La mostra "I giardini celesti" di Silvia Stucky comprende fotografie e dipinti su carta. Testo critico di Rossella Caruso

Lunedi, 12/04/2010 - Le modalità di registrazione visiva di un reale 'globalizzato' possono ancora essere una discriminante per l’artista che, come Silvia Stucky, ha la vocazione al viaggio in aree geografiche culturalmente lontane.

Per altri versi, la presentazione in 'immagine' di ciò che lo sguardo allenato coglie — attraverso l’inquadratura serrata dell’obiettivo fotografico o il ridisegno del frammento — immette ogni 'motivo' in un sistema articolato di segni; in un codice personale dell’artista.
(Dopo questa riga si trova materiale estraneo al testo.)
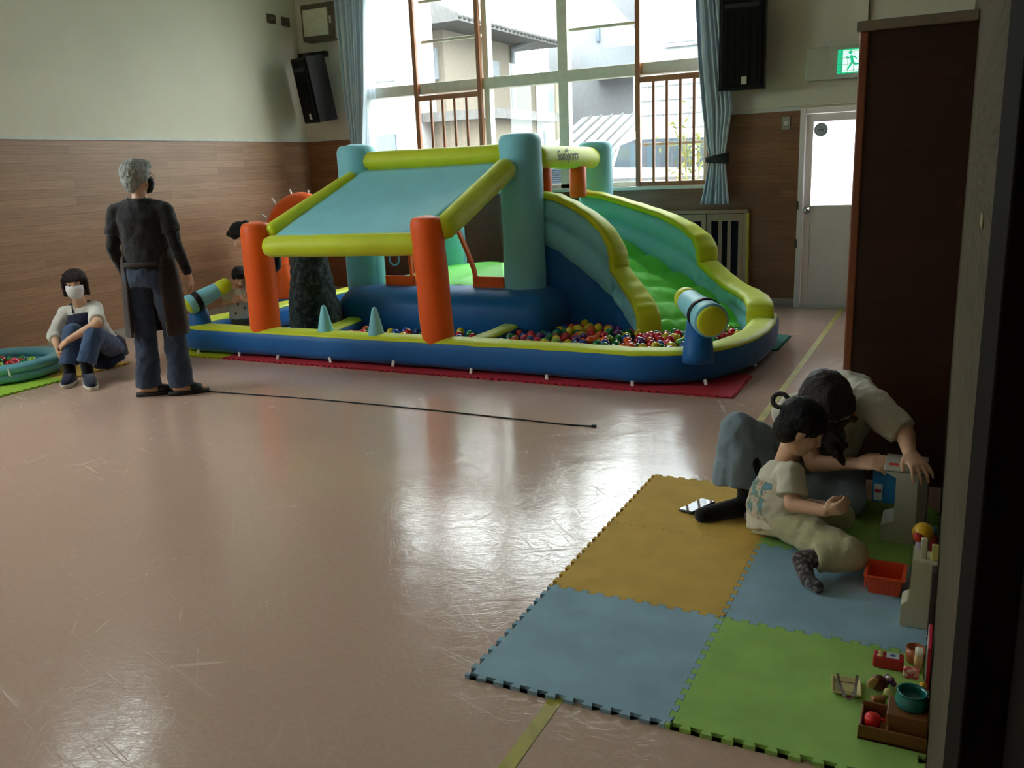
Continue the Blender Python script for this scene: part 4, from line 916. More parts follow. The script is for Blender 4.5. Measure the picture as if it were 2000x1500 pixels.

Silvia Stucky è stata più volte in Giappone, poi in Cina, Turchia, Finlandia, Mali; qualche anno fa in Iran e più di recente in Marocco. Ogni viaggio è sedimentato in una serie di lavori su carta (gouache) e in altrettanti scatti nei quali si registrano particolari decorativi, naturali e architettonici che soprattutto evidenziano una coerenza d’insieme, una congruità con lo spazio creativo che li contiene, che trascende le differenze per replicare la costanza di riconoscibili modelli e un inspiegabile senso di appartenenza. Un’ornamentazione quasi ageografica che riconduce le piastrelle marocchine ai tessuti e alle carte da parati morrisiani; i 'patterns' vegetaliformi delle moschee iraniane all’essenzialità dei motivi decorativi dell’antica ceramica afgana; i mandala agli 'azulejos' e viceversa. E non per abdicare a una fedele restituzione delle varie espressioni artistiche, ma per individuare nelle differenze una condivisa sintassi dell’ornamento che, narrando se stesso, «ha il potere di distendersi su ogni spazio e in ogni luogo», vivendo «di un processo di osmosi e di continuo scambio percettivo e psicologico con l’environment» (Massimo Carboni).

I giardini di Silvia Stucky — celesti per le dominanti turchesi, blu oltremare e azzurre, ma fors’anche per la loro atopicità — sono effettivi luoghi di meditazione, sia per la pratica della mano che ne traccia i contorni o ne fissa i particolari nella stampa digitale, sia per l’occhio che ne esplora, con pacatezza, i meandri fitomorfi di un’ornamentazione ridondante e delicatamente ossessiva.

Sono luoghi comuni che espungono metafisicamente la presenza umana, anche quando l’obiettivo si concentra sui quartieri abitativi di una città (Tangeri, Asilah). Mentre invece è descritta la successione delle aperture stonacate, invase da una vegetazione spontanea; i merli zigzaganti su uno sfondo anonimo e desolato; le inferriate bombate e intrecciate che ridisegnano le facciate uniformemente bianche; gli aggetti che schermano e proteggono le aperture; le ombre taglienti che accompagnano il variare delle ore.

E ancora più a oriente, nei giardini di Kyoto, la registrazione fotografica nasconde la presenza umana che ha spazzato il lastricato, rastrellato sapientemente la ghiaia, liberato dalle foglie cadute lo stagno con ninfee, per circoscrivere nello spazio di un haiku il sentimento inviolato di un luogo.